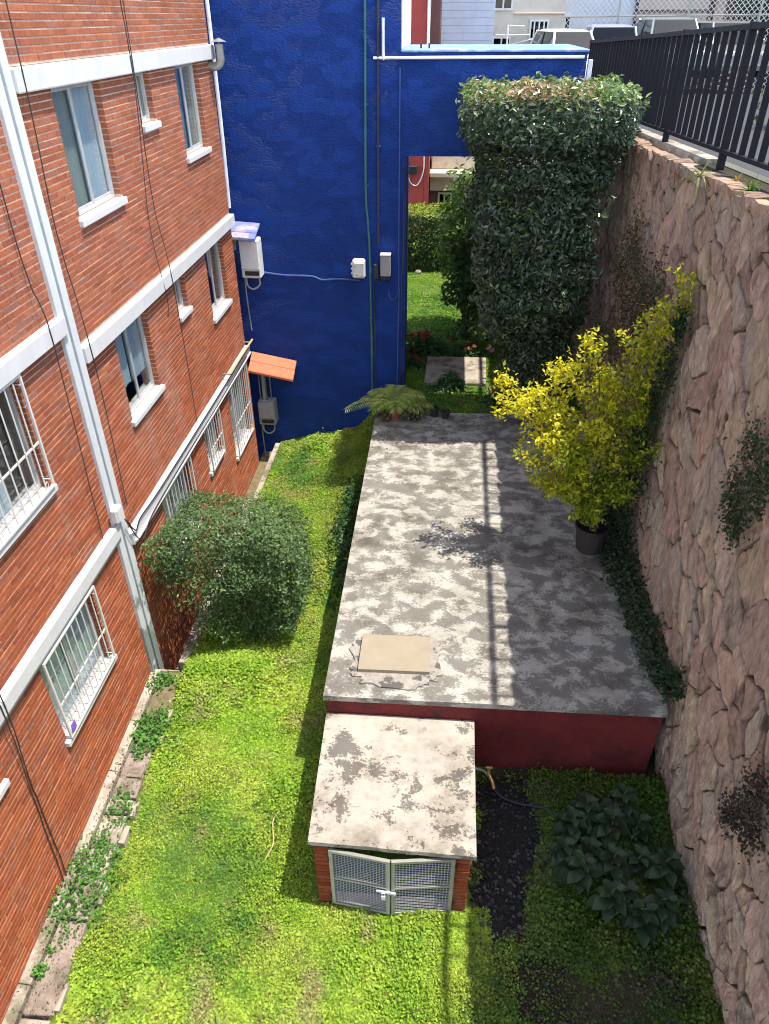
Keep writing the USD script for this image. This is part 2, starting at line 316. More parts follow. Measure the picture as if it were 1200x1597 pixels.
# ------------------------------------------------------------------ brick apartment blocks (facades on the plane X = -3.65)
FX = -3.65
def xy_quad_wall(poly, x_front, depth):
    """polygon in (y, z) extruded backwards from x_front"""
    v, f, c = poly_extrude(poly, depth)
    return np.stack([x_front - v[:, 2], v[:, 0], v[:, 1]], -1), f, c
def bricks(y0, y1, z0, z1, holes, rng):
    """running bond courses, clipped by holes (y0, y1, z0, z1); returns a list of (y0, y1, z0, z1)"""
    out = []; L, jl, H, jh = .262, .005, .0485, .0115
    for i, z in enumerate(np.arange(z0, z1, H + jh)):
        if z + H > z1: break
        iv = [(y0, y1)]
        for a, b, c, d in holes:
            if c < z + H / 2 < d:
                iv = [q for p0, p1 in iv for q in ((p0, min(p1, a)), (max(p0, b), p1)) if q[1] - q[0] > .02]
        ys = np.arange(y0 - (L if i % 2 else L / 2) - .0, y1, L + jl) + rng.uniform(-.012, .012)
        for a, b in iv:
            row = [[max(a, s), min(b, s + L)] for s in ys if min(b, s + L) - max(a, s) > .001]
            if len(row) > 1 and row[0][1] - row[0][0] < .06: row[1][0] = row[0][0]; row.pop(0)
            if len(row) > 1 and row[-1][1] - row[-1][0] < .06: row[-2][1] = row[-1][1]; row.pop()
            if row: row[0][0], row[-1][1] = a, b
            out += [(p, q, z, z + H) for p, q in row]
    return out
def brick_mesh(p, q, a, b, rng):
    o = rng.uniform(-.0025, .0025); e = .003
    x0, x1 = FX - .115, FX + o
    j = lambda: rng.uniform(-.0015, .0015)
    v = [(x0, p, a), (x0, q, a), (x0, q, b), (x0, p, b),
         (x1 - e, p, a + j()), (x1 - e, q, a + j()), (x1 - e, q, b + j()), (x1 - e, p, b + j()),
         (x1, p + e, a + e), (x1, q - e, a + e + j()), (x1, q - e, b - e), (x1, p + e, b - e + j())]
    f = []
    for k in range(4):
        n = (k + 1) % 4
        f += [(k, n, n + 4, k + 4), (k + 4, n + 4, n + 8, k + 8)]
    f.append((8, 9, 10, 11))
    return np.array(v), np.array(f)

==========

Write the material out again exactly as it appears, dropping the pictures.

- _Correct output_:
Keep writing the USD script for this image. This is part 2, starting at line 316. More parts follow. Measure the picture as if it were 1200x1597 pixels.
# ------------------------------------------------------------------ brick apartment blocks (facades on the plane X = -3.65)
FX = -3.65
def xy_quad_wall(poly, x_front, depth):
    """polygon in (y, z) extruded backwards from x_front"""
    v, f, c = poly_extrude(poly, depth)
    return np.stack([x_front - v[:, 2], v[:, 0], v[:, 1]], -1), f, c
def bricks(y0, y1, z0, z1, holes, rng):
    """running bond courses, clipped by holes (y0, y1, z0, z1); returns a list of (y0, y1, z0, z1)"""
    out = []; L, jl, H, jh = .262, .005, .0485, .0115
    for i, z in enumerate(np.arange(z0, z1, H + jh)):
        if z + H > z1: break
        iv = [(y0, y1)]
        for a, b, c, d in holes:
            if c < z + H / 2 < d:
                iv = [q for p0, p1 in iv for q in ((p0, min(p1, a)), (max(p0, b), p1)) if q[1] - q[0] > .02]
        ys = np.arange(y0 - (L if i % 2 else L / 2) - .0, y1, L + jl) + rng.uniform(-.012, .012)
        for a, b in iv:
            row = [[max(a, s), min(b, s + L)] for s in ys if min(b, s + L) - max(a, s) > .001]
            if len(row) > 1 and row[0][1] - row[0][0] < .06: row[1][0] = row[0][0]; row.pop(0)
            if len(row) > 1 and row[-1][1] - row[-1][0] < .06: row[-2][1] = row[-1][1]; row.pop()
            if row: row[0][0], row[-1][1] = a, b
            out += [(p, q, z, z + H) for p, q in row]
    return out
def brick_mesh(p, q, a, b, rng):
    o = rng.uniform(-.0025, .0025); e = .003
    x0, x1 = FX - .115, FX + o
    j = lambda: rng.uniform(-.0015, .0015)
    v = [(x0, p, a), (x0, q, a), (x0, q, b), (x0, p, b),
         (x1 - e, p, a + j()), (x1 - e, q, a + j()), (x1 - e, q, b + j()), (x1 - e, p, b + j()),
         (x1, p + e, a + e), (x1, q - e, a + e + j()), (x1, q - e, b - e), (x1, p + e, b - e + j())]
    f = []
    for k in range(4):
        n = (k + 1) % 4
        f += [(k, n, n + 4, k + 4), (k + 4, n + 4, n + 8, k + 8)]
    f.append((8, 9, 10, 11))
    return np.array(v), np.array(f)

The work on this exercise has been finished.